A new Pentagon panel will study extremism within the military ranks, including the ability of the services to weed out recruits with extremist views and whether military law or regulations should be amended to address the issue, according to a memorandum released Friday.
Defense Secretary Lloyd Austin charged the new Countering Extremism Working Group with overseeing a study meant to provide the Pentagon “greater fidelity on the scope of the problem,” according to the memo. It comes as the active-duty military has in recent days completed one-day stand downs to discuss extremism within the ranks. The stand downs were ordered by Austin shortly after he took office in late January and in the wake of the Jan. 6 attack on the Capitol by some supporters of former President Donald Trump.
“The vast majority of those who serve in uniform and their civilian colleagues do so with great honor and integrity, but any extremist behavior in the force can have an outsized impact,” Austin wrote in his memo issued Friday after he met with the civilian leaders of the military departments to discuss initial findings from the stand down.
John Kirby, the Pentagon’s chief spokesman, declined to discuss specific findings from the stand downs, saying officials needed time to study their results. But he said the service secretaries told Austin that troops want clearer information about what constitutes extremism.
“It was clear to the secretary that [the service secretaries] took it seriously, [and] that they believe their people across the force took it seriously,” Kirby said of the Friday meeting. “One consistent thing [Austin] did hear was that the force wants better guidance … about what extremist activity really is — guidance that is as clear as possible.”

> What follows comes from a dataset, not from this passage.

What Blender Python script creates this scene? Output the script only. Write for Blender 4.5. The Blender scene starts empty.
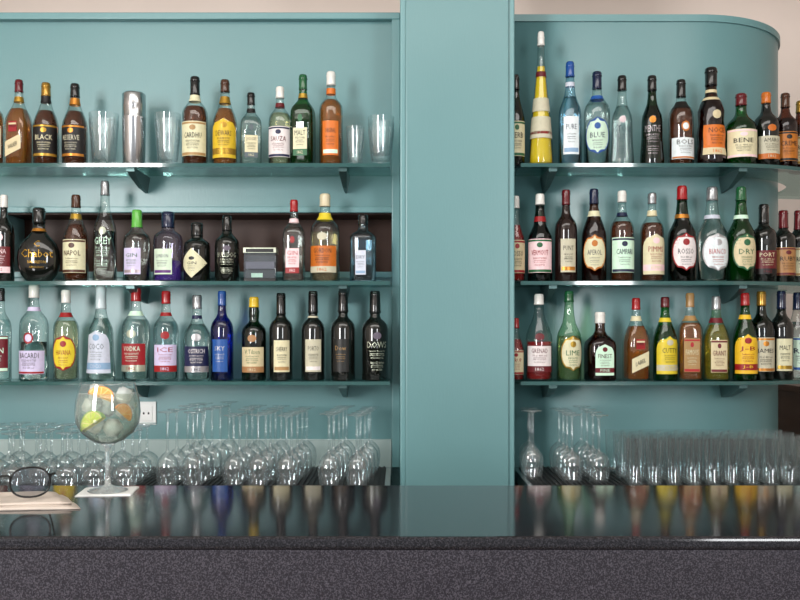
import bpy, bmesh, math, random
from mathutils import Vector, Matrix, Euler
random.seed(7)
sc = bpy.context.scene
sc.view_settings.view_transform = 'Standard'

# ------------------------------------------------------------------ helpers
def lin(h, k=1):
    h = h.lstrip('#'); out = []
    for i in (0, 2, 4):
        c = int(h[i:i+2], 16) / 255
        out.append(k*(c/12.92 if c <= .04045 else ((c+.055)/1.055)**2.4))
    return (*out, 1)

def newmat(name):
    m = bpy.data.materials.new(name); m.use_nodes = True
    nt = m.node_tree; nt.nodes.clear()
    o = nt.nodes.new('ShaderNodeOutputMaterial')
    return m, nt, o

def pbsdf(name, col, rough=.5, metal=0, trans=0, ior=1.45, coat=0, bump=None, mottle=None, spec=.5):
    m, nt, o = newmat(name)
    p = nt.nodes.new('ShaderNodeBsdfPrincipled')
    p.inputs['Base Color'].default_value = col
    p.inputs['Roughness'].default_value = rough
    p.inputs['Metallic'].default_value = metal
    p.inputs['Transmission Weight'].default_value = trans
    p.inputs['IOR'].default_value = ior
    p.inputs['Coat Weight'].default_value = coat
    p.inputs['Specular IOR Level'].default_value = spec
    nt.links.new(p.outputs[0], o.inputs[0])
    tc = nt.nodes.new('ShaderNodeTexCoord')
    if mottle:
        sc_, amt = mottle
        n = nt.nodes.new('ShaderNodeTexNoise'); n.inputs['Scale'].default_value = sc_
        n.inputs['Detail'].default_value = 4
        nt.links.new(tc.outputs['Object'], n.inputs['Vector'])
        mx = nt.nodes.new('ShaderNodeMixRGB')
        mx.inputs[1].default_value = tuple(c*(1-amt) for c in col[:3])+(1,)
        mx.inputs[2].default_value = tuple(min(1, c*(1+amt)) for c in col[:3])+(1,)
        nt.links.new(n.outputs['Fac'], mx.inputs[0]); nt.links.new(mx.outputs[0], p.inputs['Base Color'])
    if bump:
        s, st = bump
        n = nt.nodes.new('ShaderNodeTexNoise'); n.inputs['Scale'].default_value = s
        nt.links.new(tc.outputs['Object'], n.inputs['Vector'])
        b = nt.nodes.new('ShaderNodeBump'); b.inputs['Strength'].default_value = st
        b.inputs['Distance'].default_value = .002
        nt.links.new(n.outputs['Fac'], b.inputs['Height']); nt.links.new(b.outputs[0], p.inputs['Normal'])
    return m

def thin(name, tint, edge, base=.05, gain=.6, rough=.03, haze=0):
    m, nt, o = newmat(name)
    lw = nt.nodes.new('ShaderNodeLayerWeight'); lw.inputs['Blend'].default_value = .5
    pw = nt.nodes.new('ShaderNodeMath'); pw.operation = 'POWER'; pw.inputs[1].default_value = 3
    nt.links.new(lw.outputs['Facing'], pw.inputs[0])
    mm = nt.nodes.new('ShaderNodeMath'); mm.operation = 'MULTIPLY_ADD'
    mm.inputs[1].default_value = gain; mm.inputs[2].default_value = base
    nt.links.new(pw.outputs[0], mm.inputs[0])
    mc = nt.nodes.new('ShaderNodeMixRGB')
    mc.inputs[1].default_value = tint; mc.inputs[2].default_value = edge
    nt.links.new(pw.outputs[0], mc.inputs[0])
    t = nt.nodes.new('ShaderNodeBsdfTransparent'); nt.links.new(mc.outputs[0], t.inputs[0])
    g = nt.nodes.new('ShaderNodeBsdfGlossy'); g.inputs['Roughness'].default_value = rough
    g.inputs['Color'].default_value = (.95, .97, 1, 1)
    mx = nt.nodes.new('ShaderNodeMixShader')
    nt.links.new(mm.outputs[0], mx.inputs[0]); nt.links.new(t.outputs[0], mx.inputs[1])
    nt.links.new(g.outputs[0], mx.inputs[2])
    out = mx
    if haze:
        d = nt.nodes.new('ShaderNodeBsdfDiffuse'); d.inputs[0].default_value = (.8, .86, .86, 1)
        hm = nt.nodes.new('ShaderNodeMath'); hm.operation = 'MULTIPLY_ADD'
        hm.inputs[1].default_value = haze*4; hm.inputs[2].default_value = haze
        nt.links.new(pw.outputs[0], hm.inputs[0])
        out = nt.nodes.new('ShaderNodeMixShader')
        nt.links.new(hm.outputs[0], out.inputs[0]); nt.links.new(mx.outputs[0], out.inputs[1]); nt.links.new(d.outputs[0], out.inputs[2])
    nt.links.new(out.outputs[0], o.inputs[0])
    return m

C = dict(white='eceae4', cream='dccfae', black='121212', red='a5141a', gold='b98d35', blue='1f4f9a', ltblue='7fb0cc',
         green='1f5f38', ltgreen='62b848', yellow='e6bf2c', orange='cf6f20', silver='b0b4b8', brown='4a2a18',
         tan='a98250', grey='5d6266', navy='152040', purple='5b2f80', dkred='62121a', pink='d0889a', teal='2d7f86', ice='c9d8dc')
_lm = {}
_var = [0]
def lab(c):
    key = (c, _var[0] % 4)
    if key not in _lm:
        metal = c in ('gold', 'silver')
        r = random.Random(str(key)); b = lin(C[c], .95)
        b = tuple(min(1, v*r.uniform(.78, 1.12)) for v in b[:3])+(1,)
        _lm[key] = pbsdf('label_'+c, b, .32 if metal else .45, .6 if metal else 0, mottle=(90, .14))
    return _lm[key]
_cm = {}
def capm(c):
    if c not in _cm:
        _cm[c] = pbsdf('cap_'+c, lin(C[c], .85), .22, .7 if c in ('gold', 'silver') else 0, coat=.6)
    return _cm[c]
G = dict(
    clear=thin('glass_clear', (.95, .98, .96, 1), (.10, .17, .17, 1), .06, .5),
    green=thin('glass_green', (.14, .50, .20, 1), (.01, .05, .02, 1), .06, .4),
    dkgreen=thin('glass_dark_green', (.05, .17, .07, 1), (.005, .02, .01, 1), .06, .4),
    ltgreen=thin('glass_pale_green', (.66, .85, .66, 1), (.08, .22, .14, 1), .06, .4),
    brown=thin('glass_brown', (.32, .14, .05, 1), (.03, .012, .005, 1), .06, .4),
    blue=thin('glass_cobalt', (.03, .10, .55, 1), (0, .01, .08, 1), .06, .4),
    ltblue=thin('glass_ice_blue', (.70, .86, .93, 1), (.08, .18, .28, 1), .06, .4),
    purple=thin('glass_violet_tint', (.78, .76, .88, 1), (.12, .08, .3, 1), .06, .4),
    black=pbsdf('glass_black', (.005, .006, .005, 1), .05, coat=.6),
    darkwine=pbsdf('glass_dark_wine', (.014, .006, .005, 1), .05, coat=.6),
)
def liq(name, c, tr=.85):
    return pbsdf('liquid_'+name, c, .02, trans=tr, ior=1.33)
LQ = dict(
    water=liq('clear', (.95, .98, .97, 1), 1), amber=liq('amber', (.50, .17, .03, 1), .75), gold=liq('gold', (.75, .42, .07, 1), .75),
    dark=liq('dark_amber', (.16, .04, .012, 1), .7), yellow=liq('yellow', (.85, .62, .02, 1), .3), red=liq('red', (.45, .02, .02, 1), .6),
    orange=liq('orange', (.7, .15, .02, 1), .7), blue=liq('pale_blue', (.78, .90, .95, 1), 1), green=liq('green', (.03, .18, .05, 1), .7),
    purple=liq('violet', (.20, .10, .5, 1), .6), brown=liq('brown', (.09, .03, .012, 1), .6), pale=liq('pale_straw', (.88, .80, .52, 1), .95))

class MB:
    def __init__(s): s.v = []; s.f = []; s.m = []; s.sm = []; s.mats = []
    def mi(s, mat):
        if mat not in s.mats: s.mats.append(mat)
        return s.mats.index(mat)
    def add(s, vs, fs, mat, smooth=True):
        b = len(s.v); s.v += [tuple(v) for v in vs]; k = s.mi(mat)
        for f in fs:
            s.f.append(tuple(i+b for i in f)); s.m.append(k); s.sm.append(smooth)
    def box(s, a, b, mat):
        x0, y0, z0 = a; x1, y1, z1 = b
        vs = [(x0,y0,z0),(x1,y0,z0),(x1,y1,z0),(x0,y1,z0),(x0,y0,z1),(x1,y0,z1),(x1,y1,z1),(x0,y1,z1)]
        s.add(vs, [(0,3,2,1),(4,5,6,7),(0,1,5,4),(1,2,6,5),(2,3,7,6),(3,0,4,7)], mat, False)
    def lathe(s, pts, mat, n=2, seg=26, bot=True, top=True, off=(0,0,0), sy=1):
        vs = []; fs = []
        for z, r in pts:
            for i in range(seg):
                t = 2*math.pi*i/seg
                k = sect(t, n)
                vs.append((off[0]+r*k*math.cos(t), off[1]+r*k*math.sin(t)*sy, off[2]+z))
        for j in range(len(pts)-1):
            for i in range(seg):
                a = j*seg+i; b = j*seg+(i+1) % seg
                fs.append((a, b, b+seg, a+seg))
        if bot: fs.append(tuple(range(seg-1, -1, -1)))
        if top: fs.append(tuple(range((len(pts)-1)*seg, len(pts)*seg)))
        s.add(vs, fs, mat)
    def tube(s, path, r, mat, closed=False, seg=8):
        P = [Vector(p) for p in path]; N = len(P); vs = []; fs = []
        for i, p in enumerate(P):
            if closed: d = P[(i+1) % N]-P[i-1]
            else: d = P[min(i+1, N-1)]-P[max(i-1, 0)]
            d.normalize(); up = Vector((0, 0, 1)) if abs(d.z) < .9 else Vector((0, 1, 0))
            a = d.cross(up).normalized(); b = d.cross(a)
            for k in range(seg):
                t = 2*math.pi*k/seg; vs.append(p+a*r*math.cos(t)+b*r*math.sin(t))
        for i in range(N if closed else N-1):
            for k in range(seg):
                j = (i+1) % N
                fs.append((i*seg+k, i*seg+(k+1) % seg, j*seg+(k+1) % seg, j*seg+k))
        if not closed:
            fs.append(tuple(range(seg))); fs.append(tuple(range((N-1)*seg, N*seg)))
        s.add(vs, fs, mat)
    def done(s, name, loc=(0,0,0), rot=0, bevel=0):
        me = bpy.data.meshes.new(name); me.from_pydata(s.v, [], s.f)
        for m in s.mats: me.materials.append(m)
        me.polygons.foreach_set('material_index', s.m); me.polygons.foreach_set('use_smooth', s.sm)
        me.update()
        o = bpy.data.objects.new(name, me); o.location = loc; o.rotation_euler[2] = rot
        sc.collection.objects.link(o)
        if bevel:
            b = o.modifiers.new('bevel', 'BEVEL'); b.width = bevel; b.segments = 3; b.limit_method = 'ANGLE'
        return o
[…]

Military regulations are murky about precisely what constitutes extremist activity, and current Defense Department rules do not bar troops from membership in extremist organizations unless they actively participate in activity deemed illegal or that could harm military order and discipline. Austin has charged the new group with immediately reviewing the Pentagon’s rules regulating extremism, including whether the Uniform Code of Military Justice should include a specific crime related to extremism.
The panel’s efforts would likely examine whether the military should expel troops found to be inactive members of extremist organizations, but Kirby said it was too early to determine precisely what changes could be made.
In addition to its mandate to review military law and policy, the group is also to examine the Defense Department’s ability to screen potential recruits for extremist ideologies, including probing processes to better screen applicants’ social media.
The group will also review Pentagon training material, including its insider threat programs, to determine if it is adequate or needs to better educate troops on extremism.
In Austin’s memo, he asked the panel to address so-called “gray areas,” such as troops who do not express extremist views or act on them, but do things such as “reading, following and liking extremist material and content” online.
The panel is also to oversee immediate actions Austin directed Friday following the stand downs.
The defense secretary ordered the military services to work together to standardize screening questionnaires for potential recruits meant to weed out those with extremist views and “ensure only the best qualified recruits” are accepted. The services are also instructed to ensure it is clear to candidates that false answers on questionnaires could be punished with criminal action for “false enlistment.”
Austin also directed the service secretaries to update their training for service members leaving the military to include education about the “potential targeting of service members by extremist groups.”
A Pentagon study conducted last year concluded extremist groups were increasingly looking to recruit current and former military members for a variety of reasons, including their leadership skills, weapons and tactics knowledge, and the sense of legitimacy veterans could lend to their cause, officials have said.
“More needs to be done to educate and inform transitioning members about who or what are waiting for them on the [civilian] side,” Kirby said. “We have to focus on how to prepare transitioning member to be aware of that interest in them, and know what it feels like, looks like and sounds like when these groups are targeting them.”
Kirby reiterated the Pentagon’s contention that anti-extremism efforts are not aimed at blocking troops from holding political or religious views, a charge some lawmakers and others have lobbed at Austin since the initial announcement of the stand downs in February.
The efforts are meant to root out those who hold “extreme hatred” and discriminate based on ethnicity or “personal backgrounds,” Kirby said.
“This is not about being the thought police,” he said. “It’s not about identifying what you as an individual [think] between your ears. It’s about what you do with what’s in between your ears — the behavior and conduct that is inspire or influenced by [extreme] ideology.”
The Countering Extremism Working Group is to be led by Bishop Garrison, a top adviser to Austin charged with counseling him on issues including diversity, equity and inclusion. Other members of the group will include senior officials from each military service, outside experts on extremism and officials from other federal agencies, according to the memo.
The group will first meet in mid-April and is expected to provide Austin with initial recommendations for mid-term and long-term actions that the Pentagon can take within 90 days, Kirby said.